The mound is roughly circular, measuring about twenty metres across, with a noticeably flattened top and what appears to be a ledge or step near its summit on the south-eastern side, wide enough to be conspicuous when seen in profile. Whether that stepped feature is an original element of the construction or the result of centuries of erosion, animal traffic, and ploughing is not entirely clear, though the surveyor David McGuinness, who examined it in 2015, considered it more likely to be original than a lower, circumferential ledge further down the slope. The south-eastern edge of the mound has been clipped by passing farm machinery, and poaching by livestock has worn away other parts of the circumference. No perimeter ditch, the defining feature of the bowl-barrow type, a burial mound encircled by a cut fosse, is visible around it, which led McGuinness to argue that the mound-barrow classification is more appropriate than the bowl-barrow label it had previously carried.
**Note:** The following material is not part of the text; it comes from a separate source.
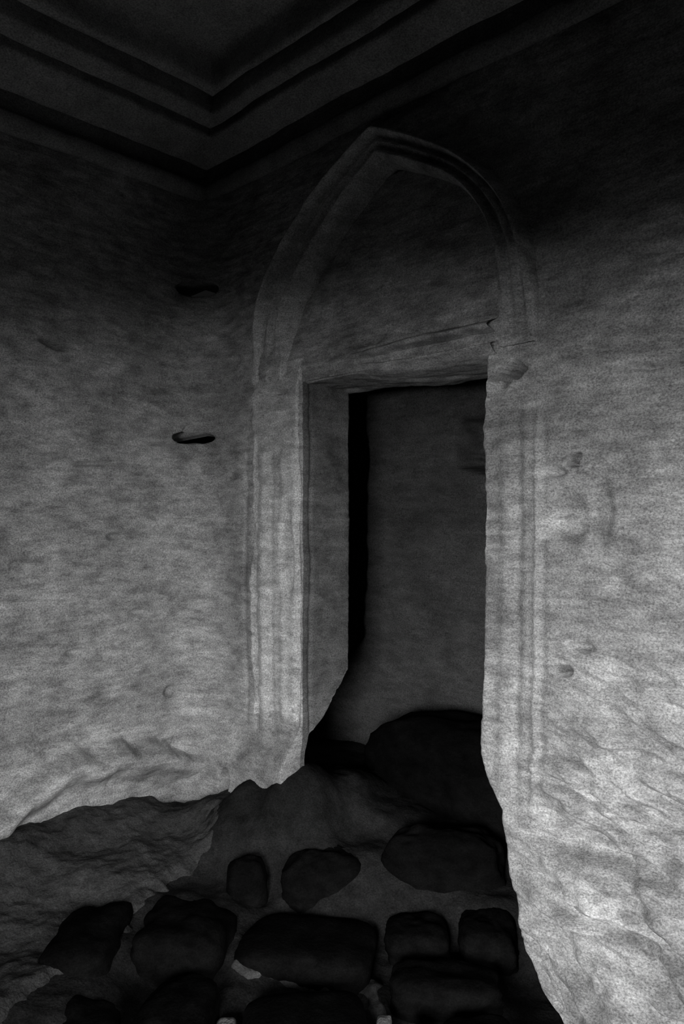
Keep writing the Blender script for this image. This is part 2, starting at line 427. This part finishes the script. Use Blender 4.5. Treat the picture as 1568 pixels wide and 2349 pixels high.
def step_band(i0, i1, name, label):
    """moulded band running along the left wall, round the corner and along the doorway wall"""
    seg = cp[i0:i1 + 1]
    sl = np.linspace(-4.2, 0, 150); sr = np.linspace(0, 6.15, 230)[1:]
    rows = []
    for a, b, z in seg:
        # along the left wall towards the mitre at (a, -b), then along the doorway wall
        l = np.stack([np.full(150, a), -4.25 + (4.25 - b) * np.linspace(0, 1, 150), np.full(150, z)], 1)
        r = np.stack([a + (6.2 - a) * np.linspace(0, 1, 230)[1:], np.full(229, -b), np.full(229, z)], 1)
        rows.append(np.vstack([l, r]))
    P = np.array(rows).transpose(1, 0, 2)
    P[..., 2] += 0.014 * fbm(P, (1.5, 1.5, 1), 3, seed=81) + 0.004 * fbm(P, (8, 8, 8), 3, seed=82)
    P[..., :2] += 0.010 * np.stack([fbm(P, (1.3, 1.3, 2), 3, seed=83), fbm(P, (1.3, 1.3, 2), 3, seed=84)], -1)
    return structure(grid(name, P, M_CEIL, None, False), label, 'moulding')
marks = [0] + [int(np.argmin(np.abs(cp[:, 0] - a) + np.abs(cp[:, 2] - z))) for a, z in ((0.10, 4.62), (0.46, 4.64), (0.61, 4.67), (0.76, 4.66))]
step_band(marks[0], marks[1], 'trim_1', 'rounded stone moulding where the walls meet the ceiling')
step_band(marks[1], marks[2], 'trim_2', 'broad flat soffit band between the stepped ceiling mouldings')
step_band(marks[2], marks[3], 'trim_3', 'second stepped stone moulding inset from the walls')
step_band(marks[3], marks[4], 'trim_4', 'innermost thin stone moulding round the ceiling field')
step_band(marks[4], len(cp) - 1, 'ceiling', 'dark rock ceiling framed by stepped mouldings')
block('roof_rock', -0.3, 6.4, -4.7, 0.3, 4.82, 5.2, M_CEIL, bpy.data.objects['ceiling'])

# ------------------------------------------------------------------ passage behind the doorway
def inner_back():
    zs = np.linspace(-0.3, 3.45, 200)
    rows = []
    for z in zs:
        e = float(np.interp(z, [-0.3, 0.5, 0.8, 1.05, 1.25, 3.0, 3.4], [-0.25, -0.2, -0.08, 0.18, 0.34, 0.37, 0.40]))
        xs = np.linspace(3.0, e, 130)
        yy = np.linspace(1.2, 2.3, 30)[1:]
        rows.append(np.vstack([np.stack([xs, 0 * xs + 1.2, 0 * xs + z], 1), np.stack([0 * yy + e, yy, 0 * yy + z], 1)]))
    P = np.array(rows)
    n = grid_normals(P)
    d = 0.03 * fbm(P, (1.2, 1.2, 1.6), 3, seed=91) + 0.010 * fbm(P, (4, 4, 12), 4, seed=92)
    x, z = P[..., 0], P[..., 2]
    face = P[..., 1] < 1.21
    nic = sstep(1.17, 1.20, x + 0.12 * (2.75 - z)) * sstep(1.50, 1.46, x) * sstep(2.46, 2.50, z + 0.25 * (x - 1.2)) * sstep(2.80, 2.77, z)
    P[..., 1] += np.where(face, d + 0.30 * nic * (1 - 0.5 * sstep(0.03, 0.0, np.abs(z - 2.56 + 0.1 * (x - 1.2)))), 0)
    P[..., 0] += np.where(face, 0, d)
    return P
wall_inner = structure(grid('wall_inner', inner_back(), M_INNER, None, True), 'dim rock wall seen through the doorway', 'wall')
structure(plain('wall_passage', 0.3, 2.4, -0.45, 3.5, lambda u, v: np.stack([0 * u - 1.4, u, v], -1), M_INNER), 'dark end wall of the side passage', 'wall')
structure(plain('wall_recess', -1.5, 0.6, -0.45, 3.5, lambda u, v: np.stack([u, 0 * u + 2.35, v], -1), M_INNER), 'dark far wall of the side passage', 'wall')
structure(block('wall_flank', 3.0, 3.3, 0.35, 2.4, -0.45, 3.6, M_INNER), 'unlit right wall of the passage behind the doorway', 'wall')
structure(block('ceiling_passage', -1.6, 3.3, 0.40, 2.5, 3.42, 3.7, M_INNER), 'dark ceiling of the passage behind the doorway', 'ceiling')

# ------------------------------------------------------------------ floor
CTRL = np.array([(-0.05, -1.33, .46), (-0.05, -0.9, .44), (-0.05, -0.55, .42), (0.05, -0.25, .30), (0.15, -0.05, .30), (0.4, -0.10, .38), (0.65, -0.14, .58), (0.92, -0.12, .68), (0.92, 0.05, .74), (0.75,-0.3,.42),
                 (0.95, 0.4, .60), (1.3, 0.1, .30), (1.2, 0.5, .42), (0.2, 0.8, .45), (-0.5, 1.2, .4), (1.6, 0.6, .36), (2.0, 0.4, .18), (2.1, 1.2, .5), (2.4, 0, -.08), (2.0, -0.05, -.03),
                 (1.7, -0.3, -.05), (1.3, -0.4, .02), (1.05, -0.35, .08), (0.8, -0.5, .16), (0.5, -0.5, .26), (0.45, -1.0, .30), (0.7, -1.2, .16), (0.9, -1.55, .16), (0.3, -1.9, .30),
                 (1.3, -1.1, .02), (1.8, -0.9, -.04), (2.1, -0.4, -.06), (2.6, -0.4, -.10), (3.1, -0.7, 0), (3.5, -1.6, 0), (2.0, -2.0, 0), (1.0, -2.6, .1), (4.2, -3.2, 0), (5.5, -1.0, 0), (5.5, -3.5, 0), (0, -3.6, .3), (2.8, 1.5, .4), (-1.3, 2.2, .4), (6.1, 0, 0)])
def floor_z(x, y):
    d2 = (x[..., None] - CTRL[:, 0]) ** 2 + (y[..., None] - CTRL[:, 1]) ** 2
    w = 1.0 / (d2 + 0.012) ** 1.7
    return (w * CTRL[:, 2]).sum(-1) / w.sum(-1)
X, Y = np.meshgrid(np.linspace(-1.5, 6.3, 330), np.linspace(-4.7, 2.45, 310), indexing='ij')
P = np.stack([X, Y, floor_z(X, Y)], -1)
P[..., 2] += 0.05 * fbm(P, (1.6, 1.6, 0), 3, seed=101) * 0.6 + 0.018 * fbm(P, (6, 6, 0), 4, 0.55, seed=102)
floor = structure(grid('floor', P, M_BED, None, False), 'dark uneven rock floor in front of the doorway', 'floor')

def seg_dist(x, y, a, b):
    ax, ay = a; bx, by = b
    t = np.clip(((x - ax) * (bx - ax) + (y - ay) * (by - ay)) / ((bx - ax) ** 2 + (by - ay) ** 2), 0, 1)
    return np.hypot(x - ax - t * (bx - ax), y - ay - t * (by - ay))
def drift(name, x0, x1, y0, y1, n, mask, mat, label, lift):
    """loose material lying on the rock floor: rises above it where the mask is high, dives under it at its rim"""
    X, Y = np.meshgrid(np.linspace(x0, x1, n), np.linspace(y0, y1, n), indexing='ij')
    P = np.stack([X, Y, floor_z(X, Y)], -1)
    P[..., 2] += 0.05 * fbm(P, (1.6, 1.6, 0), 3, seed=101) * 0.6 + 0.018 * fbm(P, (6, 6, 0), 4, 0.55, seed=102)
    m = mask(X, Y) + 0.28 * fbm(P, (5, 5, 0), 4, 0.6, seed=105)
    P[..., 2] += -0.06 + (lift + 0.06) * sstep(0.25, 0.75, m) + 0.006 * fbm(P, (22, 22, 0), 3, seed=106)
    o = grid(name, P, mat, floor)
    o['kind'] = 'stuff'; o['label'] = label
    return o
drift('earth_bank', -0.1, 1.75, -4.1, 0.2, 260, lambda x, y: 1.0 - sstep(0.55, 1.05, x + 0.40 * np.clip(y + 0.9, -1.4, 1.2)), M_DUST, 'loose grey earth banked along the foot of the left wall', 0.03)
drift('dust_drift', 1.1, 2.4, -1.25, 0.0, 130, lambda x, y: 1.0 - np.minimum(seg_dist(x, y, (1.42, -0.76), (1.84, -0.42)) / 0.16, seg_dist(x, y, (1.84, -0.42), (2.08, -0.56)) / 0.12), M_DRIFT, 'pale dust caught between the two dark floor slabs', 0.012)

# ------------------------------------------------------------------ boulders and stones
def ico(sub):
    import bmesh
    bm = bmesh.new(); bmesh.ops.create_icosphere(bm, subdivisions=sub, radius=1.0)
    bm.verts.ensure_lookup_table()
    v = np.array([tuple(a.co) for a in bm.verts]); f = np.array([[a.index for a in p.verts] for p in bm.faces]); bm.free()
    return v, f
ICO = {k: ico(k) for k in (3, 4, 5)}
def boulder(name, loc, size, rot, mat, label, cat='boulder', seed=0, square=0.5, sub=4, rough=0.10, tilt=(0, 0), group=None):
    """rounded block: squareness 0 = ellipsoid, 1 = box"""
    v, f = ICO[sub]
    p = 2 + 6 * square
    r = (np.abs(v) ** p).sum(1) ** (-1 / p)
    q = v * r[:, None]
    amp = rough
    q = q * (1 + amp * fbm(v, (1.3, 1.3, 1.3), 2, seed=200 + seed) + amp * 0.4 * fbm(v, (4, 4, 7), 3, seed=201 + seed))[:, None]
    q = q * np.array(size) / 2.0
    o = link_mesh(name, q, f, mat)
    o.location = loc; o.rotation_euler = (tilt[0], tilt[1], rot)
    return tag(o, label, cat, group)
A = math.atan2(0.695, 0.719)   # the stones lie in rough rows across the way to the doorway
ROW_X, ROW_Y = Vector((0.719, 0.695, 0)), Vector((-0.695, 0.719, 0))
def row_stone(name, p0, p1, q0, q1, zt, mat, label, cat='boulder', seed=0, square=0.4, sub=5, rough=0.10, zb=-0.10):
    """stone whose footprint spans p0..p1 across the approach and q0..q1 along it"""
    c = Vector((EYE[0], EYE[1], 0)) + ROW_X * ((p0 + p1) / 2) + ROW_Y * ((q0 + q1) / 2)
    return boulder(name, (c.x, c.y, (zt + zb) / 2), ((p1 - p0) * 0.93, (q1 - q0) * 0.93, zt - zb), A + 0.16 * math.sin(seed * 2.7), mat, label, cat, seed, square * 0.75, sub, rough)
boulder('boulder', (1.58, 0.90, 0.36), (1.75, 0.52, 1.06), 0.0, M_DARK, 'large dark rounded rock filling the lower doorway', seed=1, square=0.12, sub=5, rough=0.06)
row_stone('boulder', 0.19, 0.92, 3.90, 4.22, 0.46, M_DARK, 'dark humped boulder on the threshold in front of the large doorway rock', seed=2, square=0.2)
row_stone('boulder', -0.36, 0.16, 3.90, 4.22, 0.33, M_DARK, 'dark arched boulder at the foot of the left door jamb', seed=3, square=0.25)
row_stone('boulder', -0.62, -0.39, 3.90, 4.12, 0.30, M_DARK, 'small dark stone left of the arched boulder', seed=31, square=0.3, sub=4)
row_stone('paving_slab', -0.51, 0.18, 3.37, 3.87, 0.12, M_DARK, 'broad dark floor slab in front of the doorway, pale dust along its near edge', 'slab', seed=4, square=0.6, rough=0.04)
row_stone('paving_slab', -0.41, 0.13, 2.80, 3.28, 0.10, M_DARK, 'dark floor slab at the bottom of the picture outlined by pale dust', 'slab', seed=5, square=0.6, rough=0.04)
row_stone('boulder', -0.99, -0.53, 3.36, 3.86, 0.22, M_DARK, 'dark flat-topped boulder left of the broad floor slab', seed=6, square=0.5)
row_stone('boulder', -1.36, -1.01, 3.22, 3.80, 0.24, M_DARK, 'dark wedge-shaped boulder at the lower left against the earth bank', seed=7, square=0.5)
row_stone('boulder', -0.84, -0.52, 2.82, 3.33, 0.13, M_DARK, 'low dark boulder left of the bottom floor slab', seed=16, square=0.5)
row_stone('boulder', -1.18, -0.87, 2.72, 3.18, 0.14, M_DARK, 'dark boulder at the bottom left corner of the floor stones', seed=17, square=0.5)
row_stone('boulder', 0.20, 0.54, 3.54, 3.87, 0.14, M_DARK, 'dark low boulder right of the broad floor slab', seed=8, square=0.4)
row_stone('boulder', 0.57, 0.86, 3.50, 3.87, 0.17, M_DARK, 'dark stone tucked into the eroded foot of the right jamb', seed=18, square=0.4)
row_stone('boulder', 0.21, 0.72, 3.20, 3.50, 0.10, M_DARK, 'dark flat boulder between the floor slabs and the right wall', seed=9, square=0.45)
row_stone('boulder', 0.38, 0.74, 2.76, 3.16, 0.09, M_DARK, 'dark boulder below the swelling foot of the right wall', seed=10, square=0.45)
row_stone('rubble_stone', -0.52, -0.425, 2.99, 3.15, 0.05, M_PALE, 'small pale stone at the left end of the bottom floor slab', 'stone', seed=12, square=0.3, sub=4, zb=-0.02)
row_stone('rubble_stone', 0.14, 0.21, 3.04, 3.17, 0.045, M_PALE, 'small pale stone at the right end of the bottom floor slab', 'stone', seed=13, square=0.3, sub=4, zb=-0.02)
row_stone('rubble_stone', 0.24, 0.36, 2.96, 3.08, 0.06, M_PALE, 'flat pale stone on the floor between the bottom slab and the right wall', 'stone', seed=14, square=0.4, sub=4, zb=-0.03)
row_stone('rubble_stone', 0.82, 0.98, 2.80, 2.92, 0.06, M_PALE, 'pale stone at the bottom against the foot of the right wall', 'stone', seed=15, square=0.4, sub=4, zb=-0.04)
The mound sits on a glacial ridge, the kind of long, low landform left behind by retreating ice sheets, and its position is deliberate-feeling. Frewin Hill and Knockdrin, both prominent elevated landmarks carrying their own barrows, are visible to the east. Traces of an old field system survive to the north and west, and about two hundred metres downhill to the north lies a small natural lake that appears to be a kettle-hole, a depression formed when a buried block of glacial ice melted away. The wider landscape is dense with historical layering. Only 750 metres to the north-east is the burial ground and medieval parish church of Rathaspic, a place-name meaning "Rath of the Bishops", identified by the archaeologist Leo Swan in 1988 as an early medieval ecclesiastical site; the curving road pattern around it, he argued, preserves the line of a once-encircling curvilinear rampart or vallum. Close by is St Dermot's Well, still visited by pilgrims. Five hundred metres to the south-east stands a very large ringfort. The barrow, then, occupies a landscape that was clearly significant across several different periods, from prehistoric burial through early Christian settlement to living folk practice.